Un-deleting 500,000 Wikidata items

September 7, 2015 1 By addshore

Since some time in January of this year I have been on a mission to un-delete all Wikidata items that were merged into other items before the redirect functionality of Wikidata existed. Finally I am done (well nearly). This is the short story…

Reasoning

Earlier this year I pointed out the importance of redirects on Wikidata in a blog post. At the time I was amazed at how the community nearly said that they were not going to create redirects for merged items…. but thank the higher powers that the discussion just swung in favour of redirects.

Redirects are needed to maintain the persistent identifiers that Wikidata has.
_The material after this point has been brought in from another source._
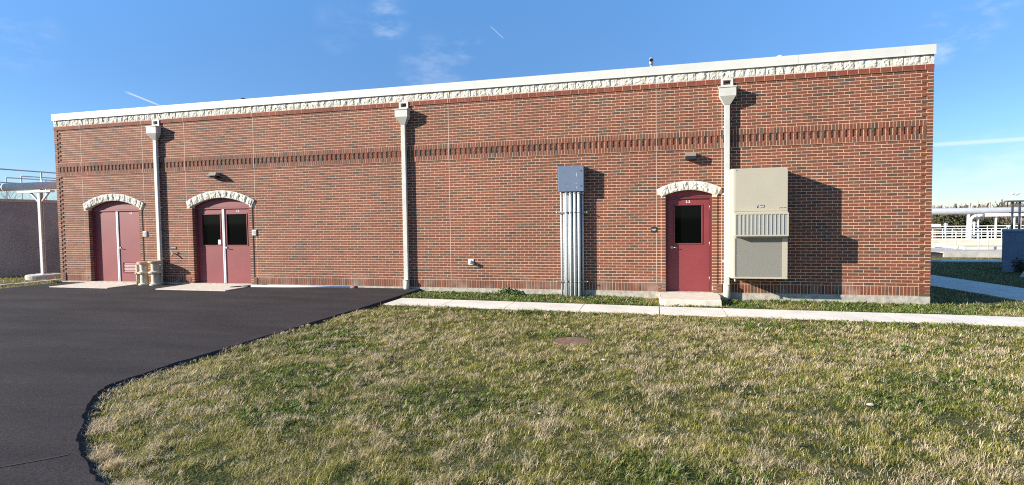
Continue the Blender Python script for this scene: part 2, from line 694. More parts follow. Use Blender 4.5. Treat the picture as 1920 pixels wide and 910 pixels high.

When two items relate to the same concept, they are merged and one of the identifiers must then be left pointing to the identifier now holding the data of the concept.

Listing approach

Since Wikidata began there have been around 1,000,000 log entries deleting pages, which equates to roughly the same number of items deleted, although some deleted items may also have been restored. This was a great starting point. The basic query to get this result was can be found below.

SELECT * FROM logging where log_type= 'delete' and log_action = 'delete' and log_namespace = 0

I removed quite a few items from this initial list by looking at at items that had already been restored and were already redirects. To do this I had to find all of the redirects!

SELECT p1.page_title AS title, rd_title,
p1.page_namespace as namespace, rd_namespace
FROM page as p1
LEFT JOIN redirect ON ((rd_from=p1.page_id))
LEFT JOIN page as p2 ON ((p2.page_namespace=rd_namespace) AND (p2.page_title=rd_title))
WHERE p1.page_is_redirect = '1'
AND p1.page_namespace = 0

At this stage I could have probably tried and remove more items depending on if they currently exist, but there was very little point. In fact it turned out that there was very little point in the above query as prior to my run very few items were un-deleted in order to create redirects.

The next step was to determine which of the logged deletions were actually due to the item being merged into another item. This is fairly easy as most cases of merges used the merge gadget on Wikidata.org. So if the summary matched the following regular expression! I would therefore assume it was deleted due to being merged / a duplicate of another item.

/(same as|duplicate|merge)/i

And of course in order to create a redirect I would have to be able to identify a target, so, match Q id links.

/\[\[(Q\d+)\]\]/i

I then had a fairly  nice list, although it was still large, but it was time to actually start trying to create these redirects!

Editing approach

So firstly I should point out that such a task is only possible while using an Admin account, as you need to be able to see deleted revisions / un-delete items. Secondly it is not possible to create a redirect over a deleted item and also not possible to restore an item when that would create a conflict on the site, for example due to duplicate site links on items or duplicate joined labels and descriptions.

I split the list up into 104 different sections, each containing exactly 10,000 item IDs. I could then fire up multiple processes to try and create these redirects to make the task go as quickly as possible.

The process of touching a single ID was:

  1. Make sure that the target of the merge exists. If it does not then log to a file, if it does, continue.
  2. Try to un-delete the item. If the deletion fails log to a file, if it is successful continue.
  3. Try to clear the item (as you can only create redirects over empty items). This either results in an edit or no edit, it doesn’t really matter.
  4. Try to create the redirect, this should never fail! If it does log to a fail file that I can clean up after.

The approach on the whole worked very well. As far as I know there were no incorrect un-deletions and nothing failing in the middle.

The first of 2 snags that I hit was the rate at which I was trying to edit was causing the dispatch lag on wikidata to increase. There was no real solution to this other than to keep an eye on the lag and if it ever increased above a certain level to stop editing.

The second snag was causing multiple database locks during the final day of running, although again this was not really a snag as all the transactions recovered. The deadlocks can be seen in the graph below:

The result

  • 500,000 more item IDs now point to the correct locations.
  • We have an accurate idea of how many items have actually been deleted due to not being notable / being test items.
  • The reasoning for redirects has been reinforced in the community.

Final note

One of the steps in the editing approach was to attempt to un-elete an item and if un-deleting were to fail to log the item ID to a log file.

As a result I have now identified a list of roughly 6000 items that should be redirects but and not currently be un-deleted in order to be created.

See https://phabricator.wikimedia.org/T71166

It looks like there is still a bit of work to be done!